• [INSTRUCTIONS TO FOLLOW] Return exactly the lines that run from the beginning through the line containing "R2 = math.sqrt(2)", both included, and no others.

• [DATA PROVIDED]
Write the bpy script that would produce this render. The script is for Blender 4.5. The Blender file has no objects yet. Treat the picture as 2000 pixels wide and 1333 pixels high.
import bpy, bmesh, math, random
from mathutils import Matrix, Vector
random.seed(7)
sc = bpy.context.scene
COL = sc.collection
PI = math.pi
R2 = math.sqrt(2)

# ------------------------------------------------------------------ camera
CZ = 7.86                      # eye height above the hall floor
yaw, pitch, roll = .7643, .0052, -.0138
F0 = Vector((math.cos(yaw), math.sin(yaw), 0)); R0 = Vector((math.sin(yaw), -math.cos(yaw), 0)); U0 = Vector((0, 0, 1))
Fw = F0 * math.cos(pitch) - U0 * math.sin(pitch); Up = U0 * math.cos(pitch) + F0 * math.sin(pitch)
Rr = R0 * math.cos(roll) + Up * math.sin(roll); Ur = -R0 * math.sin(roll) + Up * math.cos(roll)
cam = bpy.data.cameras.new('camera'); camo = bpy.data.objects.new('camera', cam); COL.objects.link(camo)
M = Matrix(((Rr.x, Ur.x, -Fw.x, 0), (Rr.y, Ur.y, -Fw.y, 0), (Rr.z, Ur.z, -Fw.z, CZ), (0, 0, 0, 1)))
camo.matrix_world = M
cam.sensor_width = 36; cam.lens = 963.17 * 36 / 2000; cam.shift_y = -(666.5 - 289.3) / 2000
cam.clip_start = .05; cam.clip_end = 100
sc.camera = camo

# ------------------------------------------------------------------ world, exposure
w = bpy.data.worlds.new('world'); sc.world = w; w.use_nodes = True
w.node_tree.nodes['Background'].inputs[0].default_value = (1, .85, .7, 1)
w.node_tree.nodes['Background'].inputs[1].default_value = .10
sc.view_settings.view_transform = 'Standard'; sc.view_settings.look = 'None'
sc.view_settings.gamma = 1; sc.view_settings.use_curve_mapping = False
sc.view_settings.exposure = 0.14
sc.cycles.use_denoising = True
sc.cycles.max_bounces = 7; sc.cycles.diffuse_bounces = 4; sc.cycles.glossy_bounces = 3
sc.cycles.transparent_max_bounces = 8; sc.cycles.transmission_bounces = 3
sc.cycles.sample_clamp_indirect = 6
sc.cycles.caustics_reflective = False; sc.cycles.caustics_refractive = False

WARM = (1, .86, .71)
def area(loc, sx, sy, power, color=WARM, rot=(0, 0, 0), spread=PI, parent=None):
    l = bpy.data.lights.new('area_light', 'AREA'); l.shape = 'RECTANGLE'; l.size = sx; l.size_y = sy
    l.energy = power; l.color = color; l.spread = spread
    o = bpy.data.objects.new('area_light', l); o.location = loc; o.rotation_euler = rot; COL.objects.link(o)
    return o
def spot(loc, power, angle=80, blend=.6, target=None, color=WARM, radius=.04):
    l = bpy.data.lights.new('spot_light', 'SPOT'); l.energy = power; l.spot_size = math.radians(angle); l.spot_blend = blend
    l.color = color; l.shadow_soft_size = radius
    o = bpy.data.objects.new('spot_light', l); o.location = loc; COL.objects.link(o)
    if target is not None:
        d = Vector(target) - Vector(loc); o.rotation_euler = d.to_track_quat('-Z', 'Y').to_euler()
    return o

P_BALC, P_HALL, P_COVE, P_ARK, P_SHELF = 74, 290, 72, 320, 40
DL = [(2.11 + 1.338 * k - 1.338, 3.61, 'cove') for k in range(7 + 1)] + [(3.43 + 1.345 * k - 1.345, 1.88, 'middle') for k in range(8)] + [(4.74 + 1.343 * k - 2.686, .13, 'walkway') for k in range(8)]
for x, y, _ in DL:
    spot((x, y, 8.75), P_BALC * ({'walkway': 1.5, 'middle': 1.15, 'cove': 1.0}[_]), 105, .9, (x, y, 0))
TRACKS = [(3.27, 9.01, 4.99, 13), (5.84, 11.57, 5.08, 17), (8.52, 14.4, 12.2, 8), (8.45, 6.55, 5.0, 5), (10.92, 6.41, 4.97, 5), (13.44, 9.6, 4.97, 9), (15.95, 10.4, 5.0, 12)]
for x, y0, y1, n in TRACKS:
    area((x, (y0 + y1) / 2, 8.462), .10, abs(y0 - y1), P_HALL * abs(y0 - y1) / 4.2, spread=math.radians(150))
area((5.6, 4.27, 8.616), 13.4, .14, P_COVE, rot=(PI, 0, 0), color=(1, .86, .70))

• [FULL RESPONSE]
Write the bpy script that would produce this render. The script is for Blender 4.5. The Blender file has no objects yet. Treat the picture as 2000 pixels wide and 1333 pixels high.
import bpy, bmesh, math, random
from mathutils import Matrix, Vector
random.seed(7)
sc = bpy.context.scene
COL = sc.collection
PI = math.pi
R2 = math.sqrt(2)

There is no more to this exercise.